Written by Ricia Vinelli Octavo, 8 February 2007
In the context of globalisation, managing the day-to-day affairs of businesses engaged in trade includes the ability to handle and adapt to constant changes. From local regulations to national legislations as well as international trade regulations, change is the only constant variable.
In this regard, one of the most significant changes in the area of international trade that took effect in January 2007 is the Harmonised System 2007 (HS 2007). This event affected approximately 350 classification numbers of commodities being traded world-wide as changes in both their classification codes and customs duty rates have been mandated.
Since the implementation of the HS in 1998, three major reviews have already been undertaken, resulting to the adoption of HS 1996 and 2002 versions. HS 2007 the most recent revision is the third major change to the tariff nomenclature. As of today, there are 170 signatory countries to HS. As such, the implications of HS 2007 will affect virtually all countries engaged in international trade – although some countries may delay implementation under certain conditions.
Most of the Asian countries have implemented HS 2007. However, the Philippines, together with Australia and Indonesia, while committed to implement - has yet to determine a roll-out date when it shall proceed.
While the “lull time” allows Philippine companies to document their importations as provided under the previous version of the nomenclature, it does not accord them opportunity for complacency. This comes about because the country, being a member of the Association of the South-east Asian Nations (ASEAN), has to adopt the ASEAN Harmonised Tariff Nomenclature (AHTN) which requires each member country to align its tariff nomenclature within the AHTN.

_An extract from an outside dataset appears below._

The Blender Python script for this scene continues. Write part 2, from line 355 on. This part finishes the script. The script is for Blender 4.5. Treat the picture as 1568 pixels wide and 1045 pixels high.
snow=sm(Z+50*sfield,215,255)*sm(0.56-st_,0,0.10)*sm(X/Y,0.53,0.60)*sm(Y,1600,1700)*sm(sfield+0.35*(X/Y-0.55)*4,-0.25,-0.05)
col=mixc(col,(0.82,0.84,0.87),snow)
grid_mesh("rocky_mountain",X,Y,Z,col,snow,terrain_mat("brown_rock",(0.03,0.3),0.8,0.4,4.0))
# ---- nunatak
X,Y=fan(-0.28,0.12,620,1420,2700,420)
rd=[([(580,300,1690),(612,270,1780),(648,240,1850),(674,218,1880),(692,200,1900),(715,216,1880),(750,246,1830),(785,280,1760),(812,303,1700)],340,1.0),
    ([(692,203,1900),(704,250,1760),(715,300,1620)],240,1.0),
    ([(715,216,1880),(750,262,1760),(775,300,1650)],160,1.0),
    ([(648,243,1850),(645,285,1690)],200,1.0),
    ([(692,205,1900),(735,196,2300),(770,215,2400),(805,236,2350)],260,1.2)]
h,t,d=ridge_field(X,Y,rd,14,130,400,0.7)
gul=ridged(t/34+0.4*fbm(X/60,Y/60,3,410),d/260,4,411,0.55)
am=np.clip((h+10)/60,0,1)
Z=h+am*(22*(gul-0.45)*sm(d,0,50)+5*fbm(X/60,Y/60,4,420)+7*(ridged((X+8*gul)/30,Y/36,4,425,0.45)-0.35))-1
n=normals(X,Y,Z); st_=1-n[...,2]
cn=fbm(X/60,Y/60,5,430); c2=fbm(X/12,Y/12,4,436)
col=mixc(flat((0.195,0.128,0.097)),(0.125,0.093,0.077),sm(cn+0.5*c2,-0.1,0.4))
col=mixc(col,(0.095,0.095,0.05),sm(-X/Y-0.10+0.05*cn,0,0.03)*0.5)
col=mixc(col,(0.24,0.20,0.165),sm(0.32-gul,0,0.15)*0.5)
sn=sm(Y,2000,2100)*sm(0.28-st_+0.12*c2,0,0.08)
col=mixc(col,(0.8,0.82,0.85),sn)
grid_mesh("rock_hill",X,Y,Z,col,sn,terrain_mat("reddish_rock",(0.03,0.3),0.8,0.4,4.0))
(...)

Although, the change under HS 2007 is designed to be tariff-neutral, companies which used to pay zero duties on their import products may find that, upon the date of its implementation, their products will be subject to new classification numbers and/or possibly increased customs duties.
These changes have an impact on a company’s compliance with the Bureau of Customs and their products’ eligibility to preferential treatment arrangements. Moreover, the changes would also have ramifications on compliance to government-automation projects [e.g. Automated Systems for Customs Data (ASYCUDA), PEZA Electronic Import Permit Systems, etc.] which require the appropriate tariff headings to be indicated for imports as they pass thru the automated systems.
The World Customs Organization (WCO) based in Brussels is the Inter-Governmental Organisation tasked with developing standards, providing technical support and upholding the nomenclature of the Harmonised Commodity Description and Coding System. The WCO revises the system at regular intervals to ensure it reflects changes in technology and addresses new trends in international trade. Considering that significant technology leaps have happened in the electronics and semiconductor sector, it is expected that significant tariff heading adjustments will also come to the fore for this sector.
It is good news though that Philippine companies can implement various strategies to anticipate the impact of the HS 2007. For example, companies participating under Free Trade Arrangements (e.g. ASEAN CEPT, AFTA, etc), can implement proactive customs savings strategies by identifying new benchmarks that will be used for FTA origin criteria.
The other critical issue is on customs compliance. Companies importing goods unknowingly under wrong classification numbers may result in possible customs penalties, cargo delays and even seizures of merchandise. Such surprise sanctions can also possibly happen to those enrolled in import releases facilitated thru automated systems, since the necessary tariff headings must be declared as they are posted on the databases.
Thus, proactive companies must consider putting in place internal controls and procedures for managing tariff classification. For multinationals, it is paramount to create tariff classification databases as well as implementing strict controls over their corresponding customs brokers and freight forwarders.
Like all changes on international trade, HS 2007 presents both an opportunity and a risk. Thus, for Philippine companies, it is time to act quickly.